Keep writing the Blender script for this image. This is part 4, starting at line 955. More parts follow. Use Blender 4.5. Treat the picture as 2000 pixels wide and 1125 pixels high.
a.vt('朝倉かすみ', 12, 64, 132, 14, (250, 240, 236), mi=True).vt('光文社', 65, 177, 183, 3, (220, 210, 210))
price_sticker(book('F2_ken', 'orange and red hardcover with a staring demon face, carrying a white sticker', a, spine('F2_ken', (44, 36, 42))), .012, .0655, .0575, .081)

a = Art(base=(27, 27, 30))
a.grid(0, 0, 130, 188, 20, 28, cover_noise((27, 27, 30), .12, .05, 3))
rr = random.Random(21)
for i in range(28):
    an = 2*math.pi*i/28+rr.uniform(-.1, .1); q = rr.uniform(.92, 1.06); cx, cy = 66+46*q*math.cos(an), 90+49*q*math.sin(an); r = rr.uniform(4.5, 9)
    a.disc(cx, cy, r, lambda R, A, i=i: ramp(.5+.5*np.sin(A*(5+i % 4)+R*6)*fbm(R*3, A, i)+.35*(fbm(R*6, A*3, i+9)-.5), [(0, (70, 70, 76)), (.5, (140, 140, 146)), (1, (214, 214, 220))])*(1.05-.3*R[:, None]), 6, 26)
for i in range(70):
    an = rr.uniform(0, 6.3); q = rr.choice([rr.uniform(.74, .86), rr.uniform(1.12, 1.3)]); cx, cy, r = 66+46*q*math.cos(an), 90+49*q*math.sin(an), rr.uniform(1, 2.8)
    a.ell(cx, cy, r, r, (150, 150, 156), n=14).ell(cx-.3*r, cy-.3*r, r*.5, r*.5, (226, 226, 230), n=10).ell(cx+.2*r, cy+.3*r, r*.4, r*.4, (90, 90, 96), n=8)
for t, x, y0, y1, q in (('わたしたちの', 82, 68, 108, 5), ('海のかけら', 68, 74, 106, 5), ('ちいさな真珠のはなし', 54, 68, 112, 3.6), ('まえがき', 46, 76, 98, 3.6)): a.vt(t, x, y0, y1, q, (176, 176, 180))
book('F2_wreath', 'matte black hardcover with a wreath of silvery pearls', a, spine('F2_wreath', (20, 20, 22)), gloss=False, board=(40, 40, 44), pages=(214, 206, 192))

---

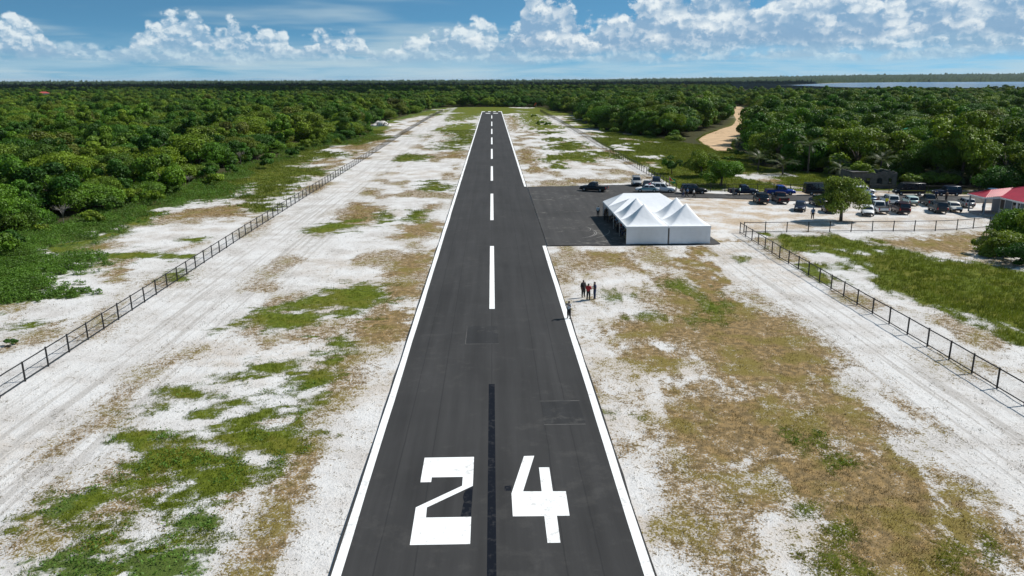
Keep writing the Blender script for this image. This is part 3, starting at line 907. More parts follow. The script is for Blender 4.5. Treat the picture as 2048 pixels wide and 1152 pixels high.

==

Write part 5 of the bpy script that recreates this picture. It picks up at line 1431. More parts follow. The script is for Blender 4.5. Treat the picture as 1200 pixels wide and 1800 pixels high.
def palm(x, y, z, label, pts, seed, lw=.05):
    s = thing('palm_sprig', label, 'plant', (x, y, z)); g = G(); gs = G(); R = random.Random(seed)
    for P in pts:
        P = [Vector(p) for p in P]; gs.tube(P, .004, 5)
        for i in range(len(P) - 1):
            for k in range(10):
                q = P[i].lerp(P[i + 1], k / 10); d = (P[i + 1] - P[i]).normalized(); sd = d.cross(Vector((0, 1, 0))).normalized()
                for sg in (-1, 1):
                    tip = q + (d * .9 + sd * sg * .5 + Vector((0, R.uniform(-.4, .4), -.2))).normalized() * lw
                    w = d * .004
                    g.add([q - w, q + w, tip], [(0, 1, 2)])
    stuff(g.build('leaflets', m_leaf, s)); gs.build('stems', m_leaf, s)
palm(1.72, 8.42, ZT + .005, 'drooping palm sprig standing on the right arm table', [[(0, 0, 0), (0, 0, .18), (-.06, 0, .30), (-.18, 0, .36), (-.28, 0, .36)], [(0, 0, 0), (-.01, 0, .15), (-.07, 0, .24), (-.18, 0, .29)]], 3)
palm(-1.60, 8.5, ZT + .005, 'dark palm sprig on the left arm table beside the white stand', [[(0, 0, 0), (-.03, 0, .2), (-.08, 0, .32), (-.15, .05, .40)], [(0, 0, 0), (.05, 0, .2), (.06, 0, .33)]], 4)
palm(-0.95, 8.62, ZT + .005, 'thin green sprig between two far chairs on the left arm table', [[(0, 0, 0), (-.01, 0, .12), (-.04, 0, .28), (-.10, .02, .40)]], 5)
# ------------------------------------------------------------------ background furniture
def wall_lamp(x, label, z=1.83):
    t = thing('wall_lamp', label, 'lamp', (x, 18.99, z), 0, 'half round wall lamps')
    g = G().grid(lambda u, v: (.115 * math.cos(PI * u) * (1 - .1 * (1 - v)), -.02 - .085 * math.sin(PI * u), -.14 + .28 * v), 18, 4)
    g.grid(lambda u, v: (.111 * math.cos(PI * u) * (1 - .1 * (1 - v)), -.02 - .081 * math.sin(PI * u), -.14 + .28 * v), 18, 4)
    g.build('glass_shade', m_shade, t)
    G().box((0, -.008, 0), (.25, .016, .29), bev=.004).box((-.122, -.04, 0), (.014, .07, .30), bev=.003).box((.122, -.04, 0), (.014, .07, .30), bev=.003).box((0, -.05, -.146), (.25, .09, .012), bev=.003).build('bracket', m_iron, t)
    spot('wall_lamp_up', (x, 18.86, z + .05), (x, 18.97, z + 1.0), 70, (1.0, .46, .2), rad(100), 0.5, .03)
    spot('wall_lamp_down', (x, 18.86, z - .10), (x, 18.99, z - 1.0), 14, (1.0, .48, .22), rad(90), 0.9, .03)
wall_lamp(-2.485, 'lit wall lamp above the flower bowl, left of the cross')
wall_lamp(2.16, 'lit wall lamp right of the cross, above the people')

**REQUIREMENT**
Copy the records above exactly, beginning at the line that contains "1125 pixels high." and stopping after the line that contains "price_sticker(book('F2_ken', 'orange and".

**RESPONSE FOR THIS EXERCISE**
Keep writing the Blender script for this image. This is part 4, starting at line 955. More parts follow. Use Blender 4.5. Treat the picture as 2000 pixels wide and 1125 pixels high.
a.vt('朝倉かすみ', 12, 64, 132, 14, (250, 240, 236), mi=True).vt('光文社', 65, 177, 183, 3, (220, 210, 210))
price_sticker(book('F2_ken', 'orange and red hardcover with a staring demon face, carrying a white sticker', a, spine('F2_ken', (44, 36, 42))), .012, .0655, .0575, .081)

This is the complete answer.